** Start **

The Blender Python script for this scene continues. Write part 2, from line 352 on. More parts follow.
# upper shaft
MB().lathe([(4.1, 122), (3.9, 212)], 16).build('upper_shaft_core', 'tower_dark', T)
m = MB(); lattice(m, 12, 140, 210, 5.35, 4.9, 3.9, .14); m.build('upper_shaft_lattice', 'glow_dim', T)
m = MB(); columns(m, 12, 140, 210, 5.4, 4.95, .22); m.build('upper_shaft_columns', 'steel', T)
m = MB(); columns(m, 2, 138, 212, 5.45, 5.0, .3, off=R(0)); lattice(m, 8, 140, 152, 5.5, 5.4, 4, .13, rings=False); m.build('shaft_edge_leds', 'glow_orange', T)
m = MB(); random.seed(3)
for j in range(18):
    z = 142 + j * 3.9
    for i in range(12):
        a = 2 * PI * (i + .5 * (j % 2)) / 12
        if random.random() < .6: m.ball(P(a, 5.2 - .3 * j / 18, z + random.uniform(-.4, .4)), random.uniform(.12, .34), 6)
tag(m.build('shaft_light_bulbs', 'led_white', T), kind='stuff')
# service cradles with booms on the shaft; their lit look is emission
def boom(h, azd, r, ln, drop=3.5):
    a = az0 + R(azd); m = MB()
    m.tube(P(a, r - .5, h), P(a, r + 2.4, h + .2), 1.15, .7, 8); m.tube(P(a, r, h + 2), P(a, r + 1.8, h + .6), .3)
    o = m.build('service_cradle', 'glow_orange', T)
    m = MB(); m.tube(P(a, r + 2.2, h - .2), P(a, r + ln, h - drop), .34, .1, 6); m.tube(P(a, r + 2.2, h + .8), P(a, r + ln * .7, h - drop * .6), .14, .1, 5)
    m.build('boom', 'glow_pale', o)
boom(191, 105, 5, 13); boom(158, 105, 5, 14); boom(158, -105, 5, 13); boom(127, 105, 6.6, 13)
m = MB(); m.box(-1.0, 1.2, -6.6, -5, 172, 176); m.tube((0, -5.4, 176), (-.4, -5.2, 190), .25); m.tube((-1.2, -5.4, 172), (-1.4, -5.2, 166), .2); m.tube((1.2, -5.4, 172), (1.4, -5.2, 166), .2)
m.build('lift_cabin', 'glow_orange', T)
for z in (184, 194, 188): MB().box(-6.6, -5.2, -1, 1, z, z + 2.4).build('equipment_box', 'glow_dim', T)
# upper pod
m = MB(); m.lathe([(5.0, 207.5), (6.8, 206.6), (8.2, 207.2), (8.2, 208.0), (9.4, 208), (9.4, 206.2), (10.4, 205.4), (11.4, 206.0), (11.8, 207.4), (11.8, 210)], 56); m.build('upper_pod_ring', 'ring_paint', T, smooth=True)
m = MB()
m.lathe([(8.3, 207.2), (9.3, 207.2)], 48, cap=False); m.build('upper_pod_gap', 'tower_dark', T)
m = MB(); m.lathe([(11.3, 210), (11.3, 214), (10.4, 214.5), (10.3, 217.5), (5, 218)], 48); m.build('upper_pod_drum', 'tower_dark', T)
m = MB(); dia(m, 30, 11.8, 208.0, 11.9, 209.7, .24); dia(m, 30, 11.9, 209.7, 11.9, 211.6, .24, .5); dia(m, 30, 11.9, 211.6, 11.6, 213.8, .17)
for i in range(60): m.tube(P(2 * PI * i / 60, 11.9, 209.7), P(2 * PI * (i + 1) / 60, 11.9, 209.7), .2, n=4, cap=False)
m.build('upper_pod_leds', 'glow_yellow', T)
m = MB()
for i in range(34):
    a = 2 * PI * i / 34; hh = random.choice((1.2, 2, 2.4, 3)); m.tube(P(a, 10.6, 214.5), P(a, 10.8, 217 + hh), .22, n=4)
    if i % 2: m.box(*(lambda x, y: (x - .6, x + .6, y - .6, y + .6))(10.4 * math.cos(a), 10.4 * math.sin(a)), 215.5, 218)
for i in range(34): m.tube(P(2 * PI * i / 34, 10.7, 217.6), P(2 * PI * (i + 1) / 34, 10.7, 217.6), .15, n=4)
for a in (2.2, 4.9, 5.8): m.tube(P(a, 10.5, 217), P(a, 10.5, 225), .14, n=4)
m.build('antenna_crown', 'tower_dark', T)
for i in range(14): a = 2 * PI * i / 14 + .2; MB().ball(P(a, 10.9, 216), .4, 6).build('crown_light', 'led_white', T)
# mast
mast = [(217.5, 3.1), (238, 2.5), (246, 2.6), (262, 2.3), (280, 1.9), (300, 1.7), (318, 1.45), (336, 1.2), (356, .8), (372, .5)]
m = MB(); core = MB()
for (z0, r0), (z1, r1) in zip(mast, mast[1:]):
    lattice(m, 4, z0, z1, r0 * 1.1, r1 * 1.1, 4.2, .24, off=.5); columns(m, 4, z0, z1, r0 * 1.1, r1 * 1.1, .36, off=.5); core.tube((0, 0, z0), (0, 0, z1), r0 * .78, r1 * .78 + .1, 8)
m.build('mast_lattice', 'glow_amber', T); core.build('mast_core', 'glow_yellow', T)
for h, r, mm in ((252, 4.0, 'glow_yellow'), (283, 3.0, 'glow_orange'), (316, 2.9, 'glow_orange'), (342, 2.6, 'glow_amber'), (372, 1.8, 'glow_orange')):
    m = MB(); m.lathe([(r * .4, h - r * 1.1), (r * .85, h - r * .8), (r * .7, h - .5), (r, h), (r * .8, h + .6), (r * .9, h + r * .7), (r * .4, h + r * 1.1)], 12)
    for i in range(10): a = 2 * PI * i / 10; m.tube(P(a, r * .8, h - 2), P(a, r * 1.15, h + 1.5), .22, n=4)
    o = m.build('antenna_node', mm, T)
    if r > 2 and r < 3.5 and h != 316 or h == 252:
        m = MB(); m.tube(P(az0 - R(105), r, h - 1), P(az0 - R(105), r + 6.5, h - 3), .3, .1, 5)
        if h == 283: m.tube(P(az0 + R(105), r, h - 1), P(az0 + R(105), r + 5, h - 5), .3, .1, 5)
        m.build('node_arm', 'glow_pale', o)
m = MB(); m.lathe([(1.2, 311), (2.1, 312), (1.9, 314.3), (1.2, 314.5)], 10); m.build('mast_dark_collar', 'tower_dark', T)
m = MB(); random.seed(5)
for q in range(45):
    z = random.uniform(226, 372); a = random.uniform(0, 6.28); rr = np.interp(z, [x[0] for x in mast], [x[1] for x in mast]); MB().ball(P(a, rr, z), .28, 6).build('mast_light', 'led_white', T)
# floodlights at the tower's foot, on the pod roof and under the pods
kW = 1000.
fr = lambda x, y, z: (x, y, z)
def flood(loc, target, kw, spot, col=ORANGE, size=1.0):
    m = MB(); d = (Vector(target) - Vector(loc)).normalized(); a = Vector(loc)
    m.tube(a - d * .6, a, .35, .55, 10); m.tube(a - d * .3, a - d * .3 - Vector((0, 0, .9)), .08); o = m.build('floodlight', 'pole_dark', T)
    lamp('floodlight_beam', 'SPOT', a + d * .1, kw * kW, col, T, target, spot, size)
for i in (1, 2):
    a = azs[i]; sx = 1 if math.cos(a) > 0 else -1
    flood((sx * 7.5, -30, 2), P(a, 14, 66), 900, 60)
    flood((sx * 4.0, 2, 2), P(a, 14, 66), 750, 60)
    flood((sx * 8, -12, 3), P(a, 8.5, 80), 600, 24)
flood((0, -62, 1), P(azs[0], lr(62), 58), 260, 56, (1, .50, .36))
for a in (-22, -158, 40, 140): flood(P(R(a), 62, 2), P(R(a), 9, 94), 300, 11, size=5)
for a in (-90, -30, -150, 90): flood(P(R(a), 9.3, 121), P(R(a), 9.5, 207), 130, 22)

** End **

## [What is needed]
The lines above should be duplicated exactly.

## [Output for this task]
The Blender Python script for this scene continues. Write part 2, from line 352 on. More parts follow.
# upper shaft
MB().lathe([(4.1, 122), (3.9, 212)], 16).build('upper_shaft_core', 'tower_dark', T)
m = MB(); lattice(m, 12, 140, 210, 5.35, 4.9, 3.9, .14); m.build('upper_shaft_lattice', 'glow_dim', T)
m = MB(); columns(m, 12, 140, 210, 5.4, 4.95, .22); m.build('upper_shaft_columns', 'steel', T)
m = MB(); columns(m, 2, 138, 212, 5.45, 5.0, .3, off=R(0)); lattice(m, 8, 140, 152, 5.5, 5.4, 4, .13, rings=False); m.build('shaft_edge_leds', 'glow_orange', T)
m = MB(); random.seed(3)
for j in range(18):
    z = 142 + j * 3.9
    for i in range(12):
        a = 2 * PI * (i + .5 * (j % 2)) / 12
        if random.random() < .6: m.ball(P(a, 5.2 - .3 * j / 18, z + random.uniform(-.4, .4)), random.uniform(.12, .34), 6)
tag(m.build('shaft_light_bulbs', 'led_white', T), kind='stuff')
# service cradles with booms on the shaft; their lit look is emission
def boom(h, azd, r, ln, drop=3.5):
    a = az0 + R(azd); m = MB()
    m.tube(P(a, r - .5, h), P(a, r + 2.4, h + .2), 1.15, .7, 8); m.tube(P(a, r, h + 2), P(a, r + 1.8, h + .6), .3)
    o = m.build('service_cradle', 'glow_orange', T)
    m = MB(); m.tube(P(a, r + 2.2, h - .2), P(a, r + ln, h - drop), .34, .1, 6); m.tube(P(a, r + 2.2, h + .8), P(a, r + ln * .7, h - drop * .6), .14, .1, 5)
    m.build('boom', 'glow_pale', o)
boom(191, 105, 5, 13); boom(158, 105, 5, 14); boom(158, -105, 5, 13); boom(127, 105, 6.6, 13)
m = MB(); m.box(-1.0, 1.2, -6.6, -5, 172, 176); m.tube((0, -5.4, 176), (-.4, -5.2, 190), .25); m.tube((-1.2, -5.4, 172), (-1.4, -5.2, 166), .2); m.tube((1.2, -5.4, 172), (1.4, -5.2, 166), .2)
m.build('lift_cabin', 'glow_orange', T)
for z in (184, 194, 188): MB().box(-6.6, -5.2, -1, 1, z, z + 2.4).build('equipment_box', 'glow_dim', T)
# upper pod
m = MB(); m.lathe([(5.0, 207.5), (6.8, 206.6), (8.2, 207.2), (8.2, 208.0), (9.4, 208), (9.4, 206.2), (10.4, 205.4), (11.4, 206.0), (11.8, 207.4), (11.8, 210)], 56); m.build('upper_pod_ring', 'ring_paint', T, smooth=True)
m = MB()
m.lathe([(8.3, 207.2), (9.3, 207.2)], 48, cap=False); m.build('upper_pod_gap', 'tower_dark', T)
m = MB(); m.lathe([(11.3, 210), (11.3, 214), (10.4, 214.5), (10.3, 217.5), (5, 218)], 48); m.build('upper_pod_drum', 'tower_dark', T)
m = MB(); dia(m, 30, 11.8, 208.0, 11.9, 209.7, .24); dia(m, 30, 11.9, 209.7, 11.9, 211.6, .24, .5); dia(m, 30, 11.9, 211.6, 11.6, 213.8, .17)
for i in range(60): m.tube(P(2 * PI * i / 60, 11.9, 209.7), P(2 * PI * (i + 1) / 60, 11.9, 209.7), .2, n=4, cap=False)
m.build('upper_pod_leds', 'glow_yellow', T)
m = MB()
for i in range(34):
    a = 2 * PI * i / 34; hh = random.choice((1.2, 2, 2.4, 3)); m.tube(P(a, 10.6, 214.5), P(a, 10.8, 217 + hh), .22, n=4)
    if i % 2: m.box(*(lambda x, y: (x - .6, x + .6, y - .6, y + .6))(10.4 * math.cos(a), 10.4 * math.sin(a)), 215.5, 218)
for i in range(34): m.tube(P(2 * PI * i / 34, 10.7, 217.6), P(2 * PI * (i + 1) / 34, 10.7, 217.6), .15, n=4)
for a in (2.2, 4.9, 5.8): m.tube(P(a, 10.5, 217), P(a, 10.5, 225), .14, n=4)
m.build('antenna_crown', 'tower_dark', T)
for i in range(14): a = 2 * PI * i / 14 + .2; MB().ball(P(a, 10.9, 216), .4, 6).build('crown_light', 'led_white', T)
# mast
mast = [(217.5, 3.1), (238, 2.5), (246, 2.6), (262, 2.3), (280, 1.9), (300, 1.7), (318, 1.45), (336, 1.2), (356, .8), (372, .5)]
m = MB(); core = MB()
for (z0, r0), (z1, r1) in zip(mast, mast[1:]):
    lattice(m, 4, z0, z1, r0 * 1.1, r1 * 1.1, 4.2, .24, off=.5); columns(m, 4, z0, z1, r0 * 1.1, r1 * 1.1, .36, off=.5); core.tube((0, 0, z0), (0, 0, z1), r0 * .78, r1 * .78 + .1, 8)
m.build('mast_lattice', 'glow_amber', T); core.build('mast_core', 'glow_yellow', T)
for h, r, mm in ((252, 4.0, 'glow_yellow'), (283, 3.0, 'glow_orange'), (316, 2.9, 'glow_orange'), (342, 2.6, 'glow_amber'), (372, 1.8, 'glow_orange')):
    m = MB(); m.lathe([(r * .4, h - r * 1.1), (r * .85, h - r * .8), (r * .7, h - .5), (r, h), (r * .8, h + .6), (r * .9, h + r * .7), (r * .4, h + r * 1.1)], 12)
    for i in range(10): a = 2 * PI * i / 10; m.tube(P(a, r * .8, h - 2), P(a, r * 1.15, h + 1.5), .22, n=4)
    o = m.build('antenna_node', mm, T)
    if r > 2 and r < 3.5 and h != 316 or h == 252:
        m = MB(); m.tube(P(az0 - R(105), r, h - 1), P(az0 - R(105), r + 6.5, h - 3), .3, .1, 5)
        if h == 283: m.tube(P(az0 + R(105), r, h - 1), P(az0 + R(105), r + 5, h - 5), .3, .1, 5)
        m.build('node_arm', 'glow_pale', o)
m = MB(); m.lathe([(1.2, 311), (2.1, 312), (1.9, 314.3), (1.2, 314.5)], 10); m.build('mast_dark_collar', 'tower_dark', T)
m = MB(); random.seed(5)
for q in range(45):
    z = random.uniform(226, 372); a = random.uniform(0, 6.28); rr = np.interp(z, [x[0] for x in mast], [x[1] for x in mast]); MB().ball(P(a, rr, z), .28, 6).build('mast_light', 'led_white', T)
# floodlights at the tower's foot, on the pod roof and under the pods
kW = 1000.
fr = lambda x, y, z: (x, y, z)
def flood(loc, target, kw, spot, col=ORANGE, size=1.0):
    m = MB(); d = (Vector(target) - Vector(loc)).normalized(); a = Vector(loc)
    m.tube(a - d * .6, a, .35, .55, 10); m.tube(a - d * .3, a - d * .3 - Vector((0, 0, .9)), .08); o = m.build('floodlight', 'pole_dark', T)
    lamp('floodlight_beam', 'SPOT', a + d * .1, kw * kW, col, T, target, spot, size)
for i in (1, 2):
    a = azs[i]; sx = 1 if math.cos(a) > 0 else -1
    flood((sx * 7.5, -30, 2), P(a, 14, 66), 900, 60)
    flood((sx * 4.0, 2, 2), P(a, 14, 66), 750, 60)
    flood((sx * 8, -12, 3), P(a, 8.5, 80), 600, 24)
flood((0, -62, 1), P(azs[0], lr(62), 58), 260, 56, (1, .50, .36))
for a in (-22, -158, 40, 140): flood(P(R(a), 62, 2), P(R(a), 9, 94), 300, 11, size=5)
for a in (-90, -30, -150, 90): flood(P(R(a), 9.3, 121), P(R(a), 9.5, 207), 130, 22)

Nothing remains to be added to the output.